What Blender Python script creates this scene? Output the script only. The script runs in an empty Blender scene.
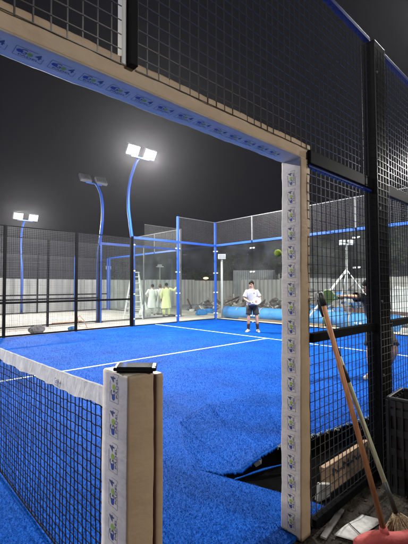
import bpy, bmesh, math, random
from mathutils import Vector, Matrix
random.seed(7)
S = bpy.context.scene
COL = S.collection
R = math.radians

# ------------------------------------------------------------------ camera
cam_d = bpy.data.cameras.new('camera')
cam = bpy.data.objects.new('camera', cam_d)
COL.objects.link(cam)
_f = Vector((0.67923226, 0.73293914, 0.03799666)).normalized()
_r = Vector((0.73356562, -0.67960703, -0.00396989)).normalized()
_u = _r.cross(_f).normalized()
_r = _f.cross(_u).normalized()
cam.matrix_world = Matrix((
    (_r.x, _u.x, -_f.x, -0.785),
    (_r.y, _u.y, -_f.y, -0.944),
    (_r.z, _u.z, -_f.z, 1.366),
    (0, 0, 0, 1)))
cam_d.sensor_fit = 'VERTICAL'
cam_d.sensor_height = 24.0
cam_d.lens = 24.0 * 368.36 / 544.0
cam_d.clip_start = 0.02
cam_d.clip_end = 900
S.camera = cam

# ------------------------------------------------------------------ night sky
W = bpy.data.worlds.new('World')
S.world = W
W.use_nodes = True
nt = W.node_tree
nt.nodes.clear()
wo = nt.nodes.new('ShaderNodeOutputWorld')
bg = nt.nodes.new('ShaderNodeBackground')
tc = nt.nodes.new('ShaderNodeTexCoord')
sx = nt.nodes.new('ShaderNodeSeparateXYZ')
cr = nt.nodes.new('ShaderNodeValToRGB')
cr.color_ramp.elements[0].position = 0.0
cr.color_ramp.elements[0].color = (0.0115, 0.0108, 0.0145, 1)
cr.color_ramp.elements[1].position = 0.6
cr.color_ramp.elements[1].color = (0.0075, 0.0072, 0.0098, 1)
nt.links.new(tc.outputs['Generated'], sx.inputs[0])
nt.links.new(sx.outputs['Z'], cr.inputs[0])
nt.links.new(cr.outputs[0], bg.inputs[0])
bg.inputs[1].default_value = 1.0
nt.links.new(bg.outputs[0], wo.inputs[0])

S.view_settings.view_transform = 'Standard'
S.view_settings.look = 'None'
S.view_settings.exposure = 0.0
S.view_settings.gamma = 1.0
S.view_settings.use_curve_mapping = False
S.render.engine = 'CYCLES'
S.cycles.use_denoising = True
S.cycles.max_bounces = 6
S.cycles.transparent_max_bounces = 24
S.cycles.sample_clamp_indirect = 6.0
S.cycles.caustics_reflective = False
S.cycles.caustics_refractive = False

FLOOD_W = 480.0          # watts of one court flood lamp
FLOOD_COL = (1.0, 0.975, 0.94)


# ------------------------------------------------------------------ materials
def mat(name, col, rough=0.6, metal=0.0, var=0.0, vscale=6.0, bump=0.0, bscale=60.0, spec=0.5, col2=None, detail=4.0,
        stretch=None):
    m = bpy.data.materials.new(name)
    m.use_nodes = True
    n = m.node_tree.nodes
    l = m.node_tree.links
    b = n['Principled BSDF']
    b.inputs['Roughness'].default_value = rough
    b.inputs['Metallic'].default_value = metal
    b.inputs['Specular IOR Level'].default_value = spec
    c = (*col, 1)
    b.inputs['Base Color'].default_value = c
    t = n.new('ShaderNodeTexCoord')
    src = t.outputs['Object']
    if stretch:
        mp = n.new('ShaderNodeMapping')
        mp.inputs['Scale'].default_value = stretch
        l.new(src, mp.inputs[0])
        src = mp.outputs[0]
    if var > 0 or col2:
        nz = n.new('ShaderNodeTexNoise')
        nz.inputs['Scale'].default_value = vscale
        nz.inputs['Detail'].default_value = detail
        nz.inputs['Roughness'].default_value = 0.65
        l.new(src, nz.inputs['Vector'])
        rp = n.new('ShaderNodeValToRGB')
        rp.color_ramp.elements[0].position = 0.32
        rp.color_ramp.elements[1].position = 0.68
        if col2:
            a, z = c, (*col2, 1)
        else:
            a = tuple(max(0, v * (1 - var)) for v in col) + (1,)
            z = tuple(min(1, v * (1 + var)) for v in col) + (1,)
        rp.color_ramp.elements[0].color = a
        rp.color_ramp.elements[1].color = z
        l.new(nz.outputs['Fac'], rp.inputs[0])
        l.new(rp.outputs[0], b.inputs['Base Color'])
    if bump > 0:
        nb = n.new('ShaderNodeTexNoise')
        nb.inputs['Scale'].default_value = bscale
        nb.inputs['Detail'].default_value = 5
        l.new(src, nb.inputs['Vector'])
        bp = n.new('ShaderNodeBump')
        bp.inputs['Strength'].default_value = bump
        bp.inputs['Distance'].default_value = 0.02
        l.new(nb.outputs['Fac'], bp.inputs['Height'])
        l.new(bp.outputs[0], b.inputs['Normal'])
    return m


def emis(name, col, s):
    m = bpy.data.materials.new(name)
    m.use_nodes = True
    b = m.node_tree.nodes['Principled BSDF']
    b.inputs['Base Color'].default_value = (0.8, 0.8, 0.8, 1)
    b.inputs['Emission Color'].default_value = (*col, 1)
    b.inputs['Emission Strength'].default_value = s
    return m


def glass_mat(name, tint=(0.955, 0.975, 0.965)):
    m = bpy.data.materials.new(name)
    m.use_nodes = True
    n = m.node_tree.nodes
    l = m.node_tree.links
    n.clear()
    o = n.new('ShaderNodeOutputMaterial')
    tr = n.new('ShaderNodeBsdfTransparent')
    tr.inputs[0].default_value = (*tint, 1)
    gl = n.new('ShaderNodeBsdfGlossy')
    gl.inputs['Roughness'].default_value = 0.03
    df = n.new('ShaderNodeBsdfDiffuse')          # thin film of dust on the panes
    df.inputs[0].default_value = (0.5, 0.52, 0.5, 1)
    fr = n.new('ShaderNodeFresnel')
    fr.inputs[0].default_value = 1.45
    mx = n.new('ShaderNodeMixShader')
    m2 = n.new('ShaderNodeMixShader')
    t = n.new('ShaderNodeTexCoord')
    nz = n.new('ShaderNodeTexNoise')
    nz.inputs['Scale'].default_value = 1.3
    nz.inputs['Detail'].default_value = 6
    l.new(t.outputs['Object'], nz.inputs['Vector'])
    mr = n.new('ShaderNodeMapRange')
    mr.inputs[1].default_value = 0.35
    mr.inputs[2].default_value = 0.75
    mr.inputs[3].default_value = 0.008
    mr.inputs[4].default_value = 0.034
    l.new(nz.outputs['Fac'], mr.inputs[0])
    geo = n.new('ShaderNodeNewGeometry')          # no total reflection on the way out of the thin pane
    inv_ = n.new('ShaderNodeMath')
    inv_.operation = 'SUBTRACT'
    inv_.inputs[0].default_value = 1.0
    l.new(geo.outputs['Backfacing'], inv_.inputs[1])
    mul_ = n.new('ShaderNodeMath')
    mul_.operation = 'MULTIPLY'
    l.new(fr.outputs[0], mul_.inputs[0])
    l.new(inv_.outputs[0], mul_.inputs[1])
    l.new(mul_.outputs[0], mx.inputs[0])
    l.new(tr.outputs[0], mx.inputs[1])
    l.new(gl.outputs[0], mx.inputs[2])
    l.new(mr.outputs[0], m2.inputs[0])
    l.new(mx.outputs[0], m2.inputs[1])
    l.new(df.outputs[0], m2.inputs[2])
    l.new(m2.outputs[0], o.inputs[0])
    return m


def turf_mat():
    m = bpy.data.materials.new('blue_turf')
    m.use_nodes = True
    n = m.node_tree.nodes
    l = m.node_tree.links
    b = n['Principled BSDF']
    b.inputs['Roughness'].default_value = 0.6
    b.inputs['Specular IOR Level'].default_value = 0.07
    t = n.new('ShaderNodeTexCoord')
    fine = n.new('ShaderNodeTexNoise')            # the pile of the turf
    fine.inputs['Scale'].default_value = 95
    fine.inputs['Detail'].default_value = 5
    fine.inputs['Roughness'].default_value = 0.7
    l.new(t.outputs['Object'], fine.inputs['Vector'])
    rp = n.new('ShaderNodeValToRGB')
    e = rp.color_ramp.elements
    e[0].position = 0.36
    e[0].color = (0.0005, 0.034, 0.24, 1)
    e[1].position = 0.53
    e[1].color = (0.001, 0.078, 0.41, 1)
    x = e.new(0.68)
    x.color = (0.004, 0.135, 0.52, 1)
    l.new(fine.outputs['Fac'], rp.inputs[0])
    sand = n.new('ShaderNodeTexNoise')            # grains of silica sand
    sand.inputs['Scale'].default_value = 330
    sand.inputs['Detail'].default_value = 1
    l.new(t.outputs['Object'], sand.inputs['Vector'])
    sr = n.new('ShaderNodeMapRange')
    sr.inputs[1].default_value = 0.70
    sr.inputs[2].default_value = 0.78
    l.new(sand.outputs['Fac'], sr.inputs[0])
    mix = n.new('ShaderNodeMixRGB')
    mix.inputs[2].default_value = (0.06, 0.26, 0.75, 1)
    l.new(sr.outputs[0], mix.inputs[0])
    l.new(rp.outputs[0], mix.inputs[1])
    big = n.new('ShaderNodeTexNoise')             # brushed patches
    big.inputs['Scale'].default_value = 1.4
    big.inputs['Detail'].default_value = 5
    l.new(t.outputs['Object'], big.inputs['Vector'])
    br = n.new('ShaderNodeMapRange')
    br.inputs[1].default_value = 0.3
    br.inputs[2].default_value = 0.7
    br.inputs[3].default_value = 0.72
    br.inputs[4].default_value = 1.20
    l.new(big.outputs['Fac'], br.inputs[0])
    mu = n.new('ShaderNodeVectorMath')
    mu.operation = 'SCALE'
    l.new(mix.outputs[0], mu.inputs[0])
    l.new(br.outputs[0], mu.inputs['Scale'])
    l.new(mu.outputs[0], b.inputs['Base Color'])
    bp = n.new('ShaderNodeBump')
    bp.inputs['Strength'].default_value = 0.9
    bp.inputs['Distance'].default_value = 0.012
    l.new(fine.outputs['Fac'], bp.inputs['Height'])
    l.new(bp.outputs[0], b.inputs['Normal'])
    return m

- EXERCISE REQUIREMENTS
Write out again exactly the lines from the start of the data above through the line containing "R = math.radians", inclusive, excluding any pictures.

- RESPONSE FOR THIS EXERCISE
What Blender Python script creates this scene? Output the script only. The script runs in an empty Blender scene.
import bpy, bmesh, math, random
from mathutils import Vector, Matrix
random.seed(7)
S = bpy.context.scene
COL = S.collection
R = math.radians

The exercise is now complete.